"""

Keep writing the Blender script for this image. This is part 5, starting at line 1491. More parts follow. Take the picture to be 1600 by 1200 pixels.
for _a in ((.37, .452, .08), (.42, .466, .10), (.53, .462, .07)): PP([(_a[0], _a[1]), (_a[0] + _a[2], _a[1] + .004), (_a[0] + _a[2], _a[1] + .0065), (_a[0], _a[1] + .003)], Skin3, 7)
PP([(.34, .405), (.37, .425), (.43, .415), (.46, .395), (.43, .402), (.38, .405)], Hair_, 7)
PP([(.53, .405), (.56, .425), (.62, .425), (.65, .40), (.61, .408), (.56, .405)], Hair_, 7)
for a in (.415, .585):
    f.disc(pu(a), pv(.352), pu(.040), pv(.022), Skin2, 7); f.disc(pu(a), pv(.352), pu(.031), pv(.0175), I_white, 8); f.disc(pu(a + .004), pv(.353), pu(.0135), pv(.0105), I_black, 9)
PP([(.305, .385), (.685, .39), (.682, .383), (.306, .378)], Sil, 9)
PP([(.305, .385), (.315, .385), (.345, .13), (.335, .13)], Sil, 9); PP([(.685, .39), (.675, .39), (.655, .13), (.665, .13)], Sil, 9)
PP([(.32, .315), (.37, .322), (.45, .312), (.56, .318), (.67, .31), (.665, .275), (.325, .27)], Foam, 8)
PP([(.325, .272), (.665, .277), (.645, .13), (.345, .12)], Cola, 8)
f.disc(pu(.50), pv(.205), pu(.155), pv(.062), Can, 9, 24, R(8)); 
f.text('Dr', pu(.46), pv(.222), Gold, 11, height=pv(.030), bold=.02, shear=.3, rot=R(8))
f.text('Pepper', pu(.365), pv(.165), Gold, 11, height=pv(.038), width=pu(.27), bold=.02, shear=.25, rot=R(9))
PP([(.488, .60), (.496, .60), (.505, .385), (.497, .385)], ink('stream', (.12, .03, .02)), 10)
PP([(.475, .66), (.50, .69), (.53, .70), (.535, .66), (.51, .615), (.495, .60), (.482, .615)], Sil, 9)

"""

## Written problem
Quote the data above in full, changing nothing.

## Answer for this exercise
Keep writing the Blender script for this image. This is part 5, starting at line 1491. More parts follow. Take the picture to be 1600 by 1200 pixels.
for _a in ((.37, .452, .08), (.42, .466, .10), (.53, .462, .07)): PP([(_a[0], _a[1]), (_a[0] + _a[2], _a[1] + .004), (_a[0] + _a[2], _a[1] + .0065), (_a[0], _a[1] + .003)], Skin3, 7)
PP([(.34, .405), (.37, .425), (.43, .415), (.46, .395), (.43, .402), (.38, .405)], Hair_, 7)
PP([(.53, .405), (.56, .425), (.62, .425), (.65, .40), (.61, .408), (.56, .405)], Hair_, 7)
for a in (.415, .585):
    f.disc(pu(a), pv(.352), pu(.040), pv(.022), Skin2, 7); f.disc(pu(a), pv(.352), pu(.031), pv(.0175), I_white, 8); f.disc(pu(a + .004), pv(.353), pu(.0135), pv(.0105), I_black, 9)
PP([(.305, .385), (.685, .39), (.682, .383), (.306, .378)], Sil, 9)
PP([(.305, .385), (.315, .385), (.345, .13), (.335, .13)], Sil, 9); PP([(.685, .39), (.675, .39), (.655, .13), (.665, .13)], Sil, 9)
PP([(.32, .315), (.37, .322), (.45, .312), (.56, .318), (.67, .31), (.665, .275), (.325, .27)], Foam, 8)
PP([(.325, .272), (.665, .277), (.645, .13), (.345, .12)], Cola, 8)
f.disc(pu(.50), pv(.205), pu(.155), pv(.062), Can, 9, 24, R(8)); 
f.text('Dr', pu(.46), pv(.222), Gold, 11, height=pv(.030), bold=.02, shear=.3, rot=R(8))
f.text('Pepper', pu(.365), pv(.165), Gold, 11, height=pv(.038), width=pu(.27), bold=.02, shear=.25, rot=R(9))
PP([(.488, .60), (.496, .60), (.505, .385), (.497, .385)], ink('stream', (.12, .03, .02)), 10)
PP([(.475, .66), (.50, .69), (.53, .70), (.535, .66), (.51, .615), (.495, .60), (.482, .615)], Sil, 9)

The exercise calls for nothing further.